My Creatista amongst a load of pods

The Creatista (old model that I have) has three buttons to determine size of coffee delivery and two buttons to determine how much froth you want in your milk and how hot it will be. At last I can get the same cup of coffee every time.

The steam wand is smart. It will do a clean cycle after you use it to unclog the nozzle. You are supposed to use a small metal jug to froth the milk. Sod that! Another thing to clean? No, I use insulated glass mugs, full fat milk and froth in the cup, then add the coffee.

But now I have evolved to a different formula. Froffing milk is for guests. I now use these 200ml insulated cups:-

By your coffee so shall ye be Judged

I use the steam wand to clean and heat the cup. Then add two sweeteners and about 6mm deep of double cream. I use the strongest coffee pod and deliver the big cup and then the medium into the glass, then 20 seconds into the microwave to put back some of the heat and its perfect for me.

Actually, I don’t clean the cup afterwards.
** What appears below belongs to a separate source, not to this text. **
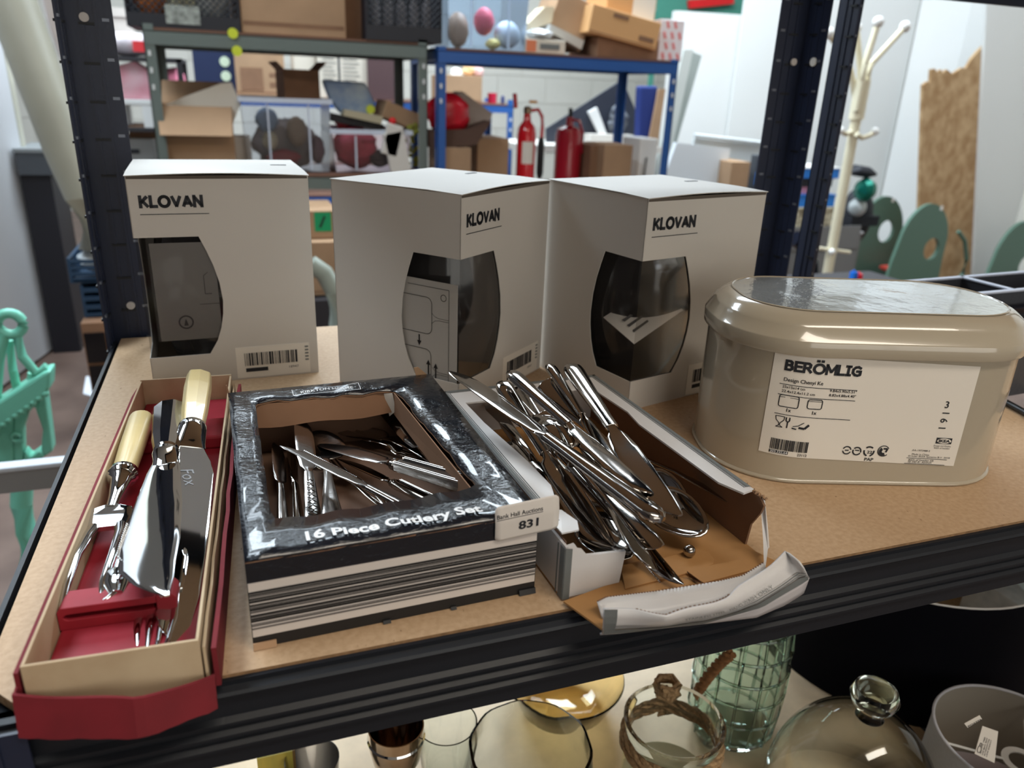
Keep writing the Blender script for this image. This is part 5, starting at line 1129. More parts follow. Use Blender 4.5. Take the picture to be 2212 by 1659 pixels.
blob('plastic_wrap', 'silvery crumpled wrap beside the blue tub', 'wrap', onY(1165, 74, 2.56), (.05, .04, .018), mat('silver wrap', (210, 216, 222), .2, .4), 88)
carton('brown carton at the bottom right of the pile on the blue rack', (1290, 88, 1424, 112), 2.56, .28, bt, kraft_d)
carton('orange brown flat carton sloping over the pile on the blue rack', (1268, 34, 1424, 84), 2.54, .26, None, mat('orange card', (200, 154, 104), .7), tilt=.17, print_=[(.3, .75, .52, .9, kraft_d), (.72, .2, .94, .38, kraft_d)])
t, T, w_, h = carton('small brown carton with a white label on top of the pile', (1308, -26, 1420, 38), 2.6, .2, None, mat('orange card', (200, 154, 104), .7), tilt=.05, print_=[(.52, .05, .98, .85, label_w)])
q_ = onY(1422, 45, 2.60)
t, T, w_, h = carton('white carton with a red lozenge pattern at the right end of the blue rack', (1422, 45, 1480, 118), 2.60, .2, bt, mat('rose white card', (226, 216, 218), .6), tape=False)
k = MB()
for i in range(3):
    for j in range(4):
        u = .18+.32*i+(.1 if j % 2 else 0); v = .12+.25*j
        if u > .9: continue
        k.poly([(w_*(u-.08), -.001, h*(v+.08)), (w_*(u-.0), -.001, h*(v-.08)), (w_*(u+.10), -.001, h*(v-.06)), (w_*(u+.02), -.001, h*(v+.10))], T)
k.build('lozenge_print', mat('coral print', (222, 120, 120), .6), t)['kind'] = 'stuff'
# lower deck of the blue rack: extinguishers, cartons
bl_ = BL+.008+BR
def cyl(T, prof, m_, name, par, n=28): k = MB(); k.lathe(prof, n, T); return k.build(name, m_, par, smooth=True)
redp = mat('glossy red paint', (206, 20, 34), .2, coat=.6); redd = mat('deep red paint', (160, 20, 40), .25, coat=.5)
q_ = onY(1141, 380, 2.62); T = M.Translation((q_.x, 2.66, bl_)); zt_ = onY(1141, 262, 2.66).z-bl_; R_ = .038
ex = thing('fire_extinguisher', (q_.x, 2.66, bl_), 'slim bright red fire extinguisher with a white label and hose', 'extinguisher')
cyl(T, [(.0001, 0), (R_, 0), (R_, zt_-.05), (R_*.85, zt_-.02), (R_*.42, zt_), (R_*.35, zt_+.03), (.0001, zt_+.03)], redp, 'cylinder', ex)
cyl(T, [(.010, zt_+.028), (.016, zt_+.03), (.016, zt_+.05), (.010, zt_+.056), (.0001, zt_+.056)], mat('brass valve', (150, 130, 110), .3, 1), 'valve', ex)
k = MB(); k.box((-.008, -.008, zt_+.05), (.006, .008, zt_+.105), T @ M.Rotation(-.12, 4, 'Y')); k.build('lever', redp, ex, bevel=.002)
k = MB(); k.box((.006, -.004, zt_+.068), (.038, .004, zt_+.078), T); k.build('safety_tag', mat('amber tag', (226, 160, 50), .4), ex)
k = MB(); k.tube([T @ V(p) for p in ((.012, 0, zt_+.04), (.045, 0, zt_+.045), (.062, 0, zt_+.02), (.066, 0, zt_-.02), (.064, 0, zt_-.10))], .007, 10); k.build('hose', redp, ex, smooth=True)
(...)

That’s because I steam clean and wipe with a paper towel it as I am about to use it next time.

And, I no longer suffer from spotty crema. (insert smutty comments)

With competition the price of pods has come down as variety and availability has gone up.  Ignore that this week Starbucks want £3.90 for ten pods because next week it will be £2.50 in Tesco. Even in Waitrose you can get an offer around £2.50-£2.75. My favourite BTW is L’Or.

Costa, Starbucks and Nero have pods, trading on the idea that you will get t home what you buy at their establishment. I doubt it, but their pods are OK. Each supermarket does its own brands. Tesco is OK for strength 9-11 when they are on special.

Beware though. I bought some other supplier pods that turned out that 20% of the fill was freeze-dried coffee.

The bonus of the Creatista is time. You can have a quality coffee in the cup inside 30 seconds. No fiddling about with coffee grounds all over the place and the same coffee every time.

Ignore the cheesy Nespresso adverts. You are unlikely to get a two inch crema in your coffee cup but the whole concept is excellent.